埴谷雄高氏に会ったことがあるとは! ちょっとびっくりです。どんな人物だったのでしょう。ところで、お札拾いの場面ですけど、たしかにおもしろい場面です。見逃されがちですが、ドストエフスキーの小説は案外こっけい小説的な場面が多くあります。たとえば「地下室の手記」などは、ある意味、純然たるこっけい小説といってもいいでしょう。ただ、おそろしいのは、そのこっけい小説をわれわれ読者が読み進めていると、ある時点で、それががらりと様相を変え、深刻な悲劇へと裏返ることです。喜劇と悲劇は現実の両側面だということを、ドストエフスキーくらい実感として知っていた作家はいないようです。
この動画は営利目的の動画ではありませんが、TH-cam規約の変更のため、6月からTH-cam側の判断で、広告が付くようになったようです。
どの作品が口述筆記でどの作品がそうではないのか、どうなんでしょう。でも、その速記者とドストエフスキーが結婚することになったのは面白いですよね笑
スメルジャコフに人間味を感じないのはおっしゃられているように、彼が精神を病んでいるからだという説は、私もそうだと思います。ドストエフスキーの描いた登場人物は、皆心を病んでいると言われていますね。スメルジャコフにあたりまえの人間的な要求をすることは、間違っています。精神疾患と言う病はかなりの重たい病気です。もしそのようなものがひとを殴りでもしたら、即精神鑑定を余儀なくされるでしょう。人間味を失うとはそこまで押しやられてしまったと言える状態で、これはその証左だと言えるのだと、私は思います。慎重に扱わなければ、仮にスメルジャコフだとすると、スメルジャコフの疾患はますます悪化して行き、彼は人間の根本をないがしろにされた、冒涜された人間に落ちて行きます。ドストエフスキー自身について言えば、彼自身も精神疾患で重い癲癇を発症していました。癲癇の発作が起こるたびに創作活動は中断され、練りに練った構想は何度となく頓挫し、執筆は最初からやり直さなければならないと言う、気の遠くなるような工程が繰り返されます。彼はひどくつらい執筆環境で生きることを余儀なくされます。彼のの担当者は、魂の限りを費やして書いたドストエフスキーの原稿を何度も何度も突き返し、書き換えしないと出版はさせないと言いました。その遣り取りは落命ぎりぎりの取り引きであり、壮絶なものであったと聞いています。この小説はこのようにして生まれています。

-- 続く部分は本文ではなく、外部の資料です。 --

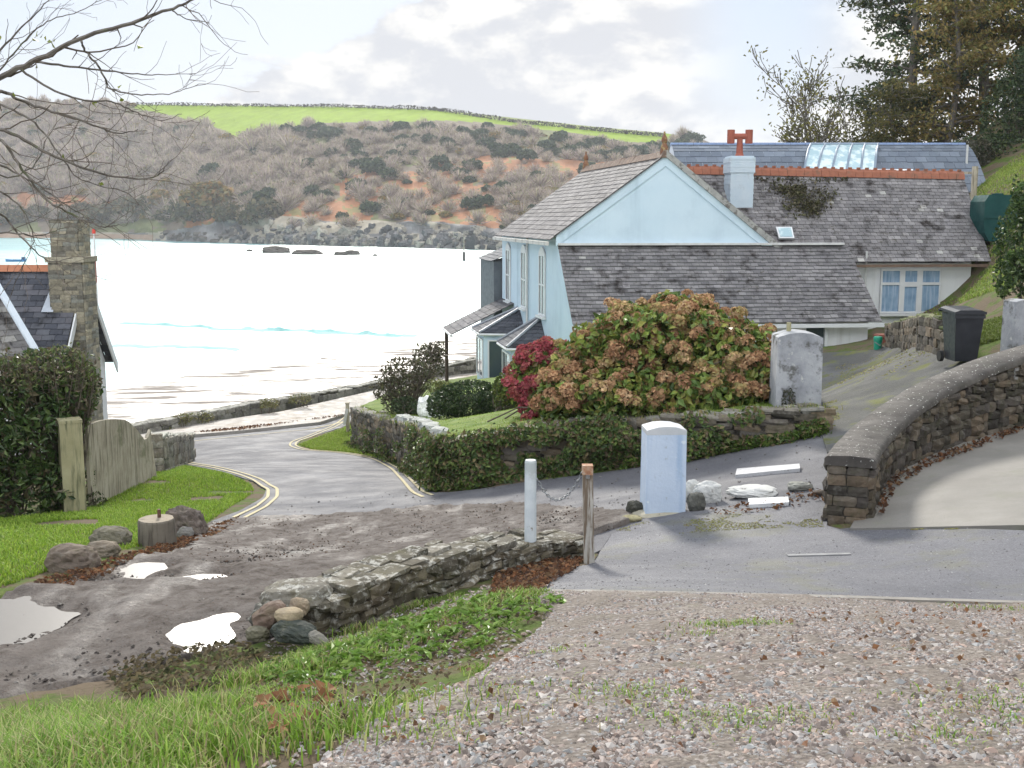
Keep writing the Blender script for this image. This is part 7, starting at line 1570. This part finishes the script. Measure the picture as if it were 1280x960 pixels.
base = t.mix(.93, sky.outputs[0], veil)
col = t.mix(m1, base, cl)
w.node_tree.links.new(col, bg.inputs['Color']); bg.inputs['Strength'].default_value = STR

sl = bpy.data.lights.new('sun', 'SUN'); sl.energy = 2.5; sl.angle = math.radians(10); sl.color = (1., .95, .86)
so = bpy.data.objects.new('sun', sl); C.objects.link(so)
d = Vector((math.sin(SUN_AZ) * math.cos(SUN_EL), math.cos(SUN_AZ) * math.cos(SUN_EL), math.sin(SUN_EL)))
so.rotation_euler = d.to_track_quat('Z', 'Y').to_euler(); so.location = (0, 40, 60)

cam = bpy.data.cameras.new('camera'); co = bpy.data.objects.new('camera', cam); C.objects.link(co)
cam.sensor_width = 36; cam.lens = F / 1280 * 36; cam.clip_start = .1; cam.clip_end = 20000
co.location = (0, 0, CZ); co.rotation_euler = (PI / 2 - TH, 0, 0)
sc = bpy.context.scene; sc.camera = co
sc.view_settings.view_transform = 'Standard'; sc.view_settings.look = 'None'; sc.view_settings.exposure = 0.9; sc.view_settings.gamma = 1
sc.view_settings.use_curve_mapping = False
sc.cycles.use_denoising = True; sc.cycles.max_bounces = 6; sc.cycles.diffuse_bounces = 3; sc.cycles.transparent_max_bounces = 8
sc.cycles.caustics_reflective = False; sc.cycles.caustics_refractive = False

m = bpy.data.materials.new('haze'); m.use_nodes = True; nt_ = m.node_tree; nt_.nodes.remove(nt_.nodes['Principled BSDF'])
pv = nt_.nodes.new('ShaderNodeVolumePrincipled'); pv.inputs['Color'].default_value = (.90, .93, .98, 1); pv.inputs['Density'].default_value = .0002; pv.inputs['Anisotropy'].default_value = .1
nt_.links.new(pv.outputs[0], nt_.nodes['Material Output'].inputs['Volume'])
mb = MB(); mb.hexa([[-2000, -60, -4], [2000, -60, -4], [2000, 2000, -4], [-2000, 2000, -4], [-2000, -60, 100], [2000, -60, 100], [2000, 2000, 100], [-2000, 2000, 100]])
tag(mb.build('haze', m, origin=(0, 0, 0)), 'thin sea haze over the bay', 'haze', kind='stuff')
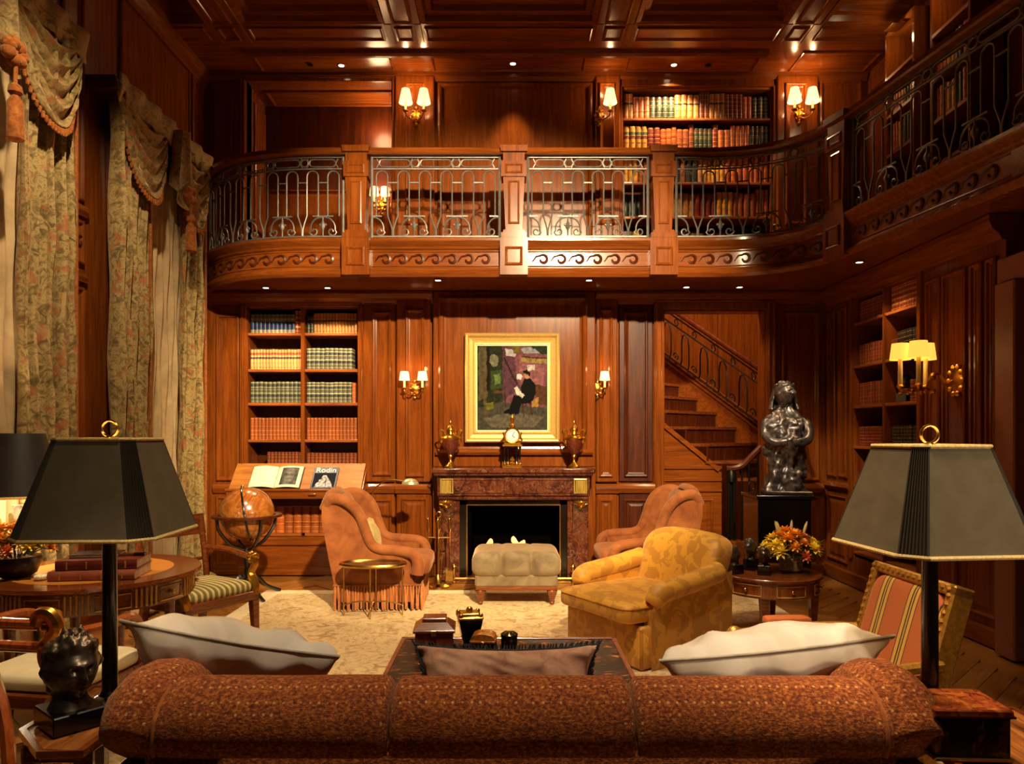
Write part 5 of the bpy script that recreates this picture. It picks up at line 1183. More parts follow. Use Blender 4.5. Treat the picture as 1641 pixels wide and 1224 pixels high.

私にとってドストエフスキーは特別な作家です。それは好きとか嫌いとかいう以前の問題です。彼が重度の精神疾患であったかどうか、それはわかりませんが、一般的な人間とまったく異なった精神状態にあった人ではないかと、私は思っています。一種の精神的な怪物といっていいでしょう。おそらく彼くらい人間性の真実に近づいた人間はいないと思います。「地下室の手記」以後の作品において、ドストエフスキーは彼自身の分身を舞台の上に登場させました。スメルジャコフはその中でも最も不思議なキャラクターです。
同感です。カラマーゾフの兄弟を読んだ時に小説を超えていると感じました。